• Directive: Quote the material below exactly as written, from the first line to the line that holds "return s.new('ShaderNodeObjectInfo').outputs['Random']", endpoints included.

** START **

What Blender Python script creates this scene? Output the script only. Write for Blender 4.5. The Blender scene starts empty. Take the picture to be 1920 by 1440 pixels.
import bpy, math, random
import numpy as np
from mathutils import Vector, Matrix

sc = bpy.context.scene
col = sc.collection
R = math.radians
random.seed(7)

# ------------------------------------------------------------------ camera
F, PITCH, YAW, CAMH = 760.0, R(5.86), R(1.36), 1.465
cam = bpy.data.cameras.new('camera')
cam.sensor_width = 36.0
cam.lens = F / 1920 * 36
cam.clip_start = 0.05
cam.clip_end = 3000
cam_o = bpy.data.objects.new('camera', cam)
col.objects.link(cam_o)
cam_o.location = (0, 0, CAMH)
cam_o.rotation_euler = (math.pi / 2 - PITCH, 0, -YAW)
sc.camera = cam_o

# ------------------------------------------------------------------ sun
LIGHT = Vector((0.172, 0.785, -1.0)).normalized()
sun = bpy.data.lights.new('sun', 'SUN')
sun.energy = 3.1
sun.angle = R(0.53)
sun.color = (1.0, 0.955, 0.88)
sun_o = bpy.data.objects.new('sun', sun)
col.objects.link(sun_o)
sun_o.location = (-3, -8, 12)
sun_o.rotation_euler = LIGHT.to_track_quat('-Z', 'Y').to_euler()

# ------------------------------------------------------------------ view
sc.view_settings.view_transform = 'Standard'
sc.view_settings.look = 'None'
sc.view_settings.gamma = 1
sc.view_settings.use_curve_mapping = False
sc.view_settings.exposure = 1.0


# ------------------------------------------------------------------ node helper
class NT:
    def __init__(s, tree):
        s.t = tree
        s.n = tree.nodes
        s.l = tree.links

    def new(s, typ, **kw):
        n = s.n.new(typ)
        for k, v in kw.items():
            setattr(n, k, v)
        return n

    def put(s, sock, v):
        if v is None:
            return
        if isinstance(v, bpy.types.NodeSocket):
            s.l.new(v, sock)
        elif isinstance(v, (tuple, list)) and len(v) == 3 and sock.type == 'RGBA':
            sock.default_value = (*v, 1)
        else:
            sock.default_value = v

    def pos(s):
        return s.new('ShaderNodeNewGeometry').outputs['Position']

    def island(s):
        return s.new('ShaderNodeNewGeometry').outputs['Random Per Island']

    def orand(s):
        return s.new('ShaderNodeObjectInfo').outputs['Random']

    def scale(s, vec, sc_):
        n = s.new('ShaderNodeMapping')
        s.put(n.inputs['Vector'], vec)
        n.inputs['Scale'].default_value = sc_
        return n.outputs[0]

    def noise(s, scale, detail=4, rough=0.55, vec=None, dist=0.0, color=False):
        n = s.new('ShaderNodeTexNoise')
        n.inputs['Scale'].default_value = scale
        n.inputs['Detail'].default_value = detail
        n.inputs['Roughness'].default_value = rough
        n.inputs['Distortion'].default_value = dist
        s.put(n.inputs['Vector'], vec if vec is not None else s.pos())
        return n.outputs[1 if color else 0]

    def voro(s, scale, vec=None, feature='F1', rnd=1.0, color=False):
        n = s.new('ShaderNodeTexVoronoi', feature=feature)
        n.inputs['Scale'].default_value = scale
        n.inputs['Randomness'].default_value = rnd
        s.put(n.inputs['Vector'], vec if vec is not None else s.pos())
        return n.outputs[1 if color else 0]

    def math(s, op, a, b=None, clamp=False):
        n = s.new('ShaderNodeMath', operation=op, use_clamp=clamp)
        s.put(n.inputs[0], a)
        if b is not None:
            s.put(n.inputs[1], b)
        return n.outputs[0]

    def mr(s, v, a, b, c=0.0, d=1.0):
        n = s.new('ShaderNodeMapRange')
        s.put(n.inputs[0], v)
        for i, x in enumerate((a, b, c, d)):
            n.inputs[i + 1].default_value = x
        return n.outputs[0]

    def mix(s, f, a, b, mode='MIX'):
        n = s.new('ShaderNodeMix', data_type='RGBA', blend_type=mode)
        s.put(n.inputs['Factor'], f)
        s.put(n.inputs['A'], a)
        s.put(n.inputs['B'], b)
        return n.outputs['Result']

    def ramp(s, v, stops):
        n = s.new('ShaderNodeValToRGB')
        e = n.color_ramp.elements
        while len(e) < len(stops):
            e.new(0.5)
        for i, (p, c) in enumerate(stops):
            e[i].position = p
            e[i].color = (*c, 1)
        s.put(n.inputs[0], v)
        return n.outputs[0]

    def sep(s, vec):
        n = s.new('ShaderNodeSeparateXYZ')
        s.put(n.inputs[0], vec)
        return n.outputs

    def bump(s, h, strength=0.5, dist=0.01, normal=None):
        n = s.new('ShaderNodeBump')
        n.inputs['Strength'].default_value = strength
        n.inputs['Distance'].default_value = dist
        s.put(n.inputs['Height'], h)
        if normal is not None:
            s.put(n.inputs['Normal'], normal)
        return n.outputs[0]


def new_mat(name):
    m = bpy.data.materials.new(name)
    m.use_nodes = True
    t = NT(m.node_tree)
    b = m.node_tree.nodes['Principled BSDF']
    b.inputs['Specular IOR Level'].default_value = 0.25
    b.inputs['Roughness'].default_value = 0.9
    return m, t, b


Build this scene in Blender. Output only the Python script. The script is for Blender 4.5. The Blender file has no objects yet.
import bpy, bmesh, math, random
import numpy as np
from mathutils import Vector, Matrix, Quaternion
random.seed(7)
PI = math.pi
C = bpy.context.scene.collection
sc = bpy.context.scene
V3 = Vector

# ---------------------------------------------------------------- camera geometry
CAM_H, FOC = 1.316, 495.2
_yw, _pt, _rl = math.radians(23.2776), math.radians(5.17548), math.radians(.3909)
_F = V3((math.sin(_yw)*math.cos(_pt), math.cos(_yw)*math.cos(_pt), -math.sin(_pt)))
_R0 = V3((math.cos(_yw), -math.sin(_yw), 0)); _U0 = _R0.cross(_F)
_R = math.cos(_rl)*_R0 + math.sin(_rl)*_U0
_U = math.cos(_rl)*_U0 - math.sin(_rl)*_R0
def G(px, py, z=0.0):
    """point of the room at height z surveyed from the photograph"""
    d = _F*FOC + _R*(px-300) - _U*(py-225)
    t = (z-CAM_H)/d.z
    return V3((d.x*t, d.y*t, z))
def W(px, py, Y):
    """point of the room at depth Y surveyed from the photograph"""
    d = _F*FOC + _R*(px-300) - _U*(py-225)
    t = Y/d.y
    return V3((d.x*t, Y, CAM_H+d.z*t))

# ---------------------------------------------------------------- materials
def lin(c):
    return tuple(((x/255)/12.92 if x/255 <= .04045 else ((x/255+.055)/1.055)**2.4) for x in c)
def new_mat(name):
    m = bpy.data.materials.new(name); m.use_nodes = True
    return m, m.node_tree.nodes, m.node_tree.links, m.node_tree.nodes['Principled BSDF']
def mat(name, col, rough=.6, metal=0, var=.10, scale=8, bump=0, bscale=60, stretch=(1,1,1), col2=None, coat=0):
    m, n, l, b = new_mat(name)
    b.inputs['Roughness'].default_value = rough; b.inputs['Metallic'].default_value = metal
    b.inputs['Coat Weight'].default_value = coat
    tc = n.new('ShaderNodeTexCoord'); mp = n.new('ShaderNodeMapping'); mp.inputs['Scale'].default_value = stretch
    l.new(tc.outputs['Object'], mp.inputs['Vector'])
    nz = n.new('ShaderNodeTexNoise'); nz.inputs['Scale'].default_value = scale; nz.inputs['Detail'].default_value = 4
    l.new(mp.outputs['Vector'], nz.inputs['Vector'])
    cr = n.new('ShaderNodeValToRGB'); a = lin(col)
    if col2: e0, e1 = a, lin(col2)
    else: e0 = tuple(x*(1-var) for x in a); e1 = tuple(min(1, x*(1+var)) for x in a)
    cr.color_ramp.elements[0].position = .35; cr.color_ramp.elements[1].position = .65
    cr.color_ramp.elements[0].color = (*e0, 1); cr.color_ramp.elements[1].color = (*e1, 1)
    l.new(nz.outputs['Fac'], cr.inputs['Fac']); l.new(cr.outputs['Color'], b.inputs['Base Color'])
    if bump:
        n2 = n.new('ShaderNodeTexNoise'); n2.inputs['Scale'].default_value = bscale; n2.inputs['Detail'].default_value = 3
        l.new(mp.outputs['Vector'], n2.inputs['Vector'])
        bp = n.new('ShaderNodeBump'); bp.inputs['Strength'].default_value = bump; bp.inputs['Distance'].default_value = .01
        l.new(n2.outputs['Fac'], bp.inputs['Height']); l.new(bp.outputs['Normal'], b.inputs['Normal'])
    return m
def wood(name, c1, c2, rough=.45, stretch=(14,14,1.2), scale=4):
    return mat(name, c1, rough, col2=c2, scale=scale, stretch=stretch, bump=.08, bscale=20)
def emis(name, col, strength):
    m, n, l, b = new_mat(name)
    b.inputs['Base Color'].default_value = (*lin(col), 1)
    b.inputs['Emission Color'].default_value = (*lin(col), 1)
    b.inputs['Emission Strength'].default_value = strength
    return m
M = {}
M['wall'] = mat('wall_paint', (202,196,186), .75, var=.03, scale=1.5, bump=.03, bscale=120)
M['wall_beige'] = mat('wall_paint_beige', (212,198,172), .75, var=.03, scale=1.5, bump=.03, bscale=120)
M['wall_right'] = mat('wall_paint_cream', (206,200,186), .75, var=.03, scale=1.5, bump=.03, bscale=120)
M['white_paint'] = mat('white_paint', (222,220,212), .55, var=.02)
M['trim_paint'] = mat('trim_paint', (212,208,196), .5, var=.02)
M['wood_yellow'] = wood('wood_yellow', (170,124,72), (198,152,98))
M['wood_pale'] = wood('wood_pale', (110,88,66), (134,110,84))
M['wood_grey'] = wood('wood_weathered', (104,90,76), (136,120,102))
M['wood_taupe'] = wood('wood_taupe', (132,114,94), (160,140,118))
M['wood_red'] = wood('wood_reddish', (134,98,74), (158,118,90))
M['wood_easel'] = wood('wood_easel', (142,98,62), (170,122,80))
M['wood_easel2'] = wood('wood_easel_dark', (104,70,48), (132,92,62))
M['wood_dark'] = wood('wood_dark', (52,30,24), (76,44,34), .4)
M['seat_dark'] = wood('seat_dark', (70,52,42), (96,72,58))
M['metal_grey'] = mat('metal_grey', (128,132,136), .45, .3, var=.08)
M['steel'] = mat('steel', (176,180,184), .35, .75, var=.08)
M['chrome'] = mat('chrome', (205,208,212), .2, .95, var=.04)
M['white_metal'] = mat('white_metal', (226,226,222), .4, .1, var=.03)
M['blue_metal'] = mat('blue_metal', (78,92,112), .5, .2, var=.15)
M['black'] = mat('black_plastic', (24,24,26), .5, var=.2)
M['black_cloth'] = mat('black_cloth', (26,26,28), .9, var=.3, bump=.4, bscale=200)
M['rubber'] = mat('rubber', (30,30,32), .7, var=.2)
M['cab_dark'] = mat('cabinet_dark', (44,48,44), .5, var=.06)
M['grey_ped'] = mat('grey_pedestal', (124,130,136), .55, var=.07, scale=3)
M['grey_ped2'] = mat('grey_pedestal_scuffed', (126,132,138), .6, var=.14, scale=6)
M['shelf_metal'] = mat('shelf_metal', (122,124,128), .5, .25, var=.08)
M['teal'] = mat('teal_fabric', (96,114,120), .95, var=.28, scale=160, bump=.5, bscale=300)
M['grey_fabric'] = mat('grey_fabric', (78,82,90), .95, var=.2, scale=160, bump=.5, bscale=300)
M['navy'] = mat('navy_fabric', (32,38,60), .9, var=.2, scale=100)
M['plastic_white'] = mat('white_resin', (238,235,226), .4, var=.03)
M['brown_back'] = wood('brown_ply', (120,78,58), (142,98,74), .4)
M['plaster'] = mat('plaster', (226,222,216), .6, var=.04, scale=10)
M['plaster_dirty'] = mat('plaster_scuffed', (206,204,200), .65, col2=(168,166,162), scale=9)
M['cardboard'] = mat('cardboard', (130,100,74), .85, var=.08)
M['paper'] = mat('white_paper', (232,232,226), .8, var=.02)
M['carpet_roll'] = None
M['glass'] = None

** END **

• Task output:
What Blender Python script creates this scene? Output the script only. Write for Blender 4.5. The Blender scene starts empty. Take the picture to be 1920 by 1440 pixels.
import bpy, math, random
import numpy as np
from mathutils import Vector, Matrix

sc = bpy.context.scene
col = sc.collection
R = math.radians
random.seed(7)

# ------------------------------------------------------------------ camera
F, PITCH, YAW, CAMH = 760.0, R(5.86), R(1.36), 1.465
cam = bpy.data.cameras.new('camera')
cam.sensor_width = 36.0
cam.lens = F / 1920 * 36
cam.clip_start = 0.05
cam.clip_end = 3000
cam_o = bpy.data.objects.new('camera', cam)
col.objects.link(cam_o)
cam_o.location = (0, 0, CAMH)
cam_o.rotation_euler = (math.pi / 2 - PITCH, 0, -YAW)
sc.camera = cam_o

# ------------------------------------------------------------------ sun
LIGHT = Vector((0.172, 0.785, -1.0)).normalized()
sun = bpy.data.lights.new('sun', 'SUN')
sun.energy = 3.1
sun.angle = R(0.53)
sun.color = (1.0, 0.955, 0.88)
sun_o = bpy.data.objects.new('sun', sun)
col.objects.link(sun_o)
sun_o.location = (-3, -8, 12)
sun_o.rotation_euler = LIGHT.to_track_quat('-Z', 'Y').to_euler()

# ------------------------------------------------------------------ view
sc.view_settings.view_transform = 'Standard'
sc.view_settings.look = 'None'
sc.view_settings.gamma = 1
sc.view_settings.use_curve_mapping = False
sc.view_settings.exposure = 1.0


# ------------------------------------------------------------------ node helper
class NT:
    def __init__(s, tree):
        s.t = tree
        s.n = tree.nodes
        s.l = tree.links

    def new(s, typ, **kw):
        n = s.n.new(typ)
        for k, v in kw.items():
            setattr(n, k, v)
        return n

    def put(s, sock, v):
        if v is None:
            return
        if isinstance(v, bpy.types.NodeSocket):
            s.l.new(v, sock)
        elif isinstance(v, (tuple, list)) and len(v) == 3 and sock.type == 'RGBA':
            sock.default_value = (*v, 1)
        else:
            sock.default_value = v

    def pos(s):
        return s.new('ShaderNodeNewGeometry').outputs['Position']

    def island(s):
        return s.new('ShaderNodeNewGeometry').outputs['Random Per Island']

    def orand(s):
        return s.new('ShaderNodeObjectInfo').outputs['Random']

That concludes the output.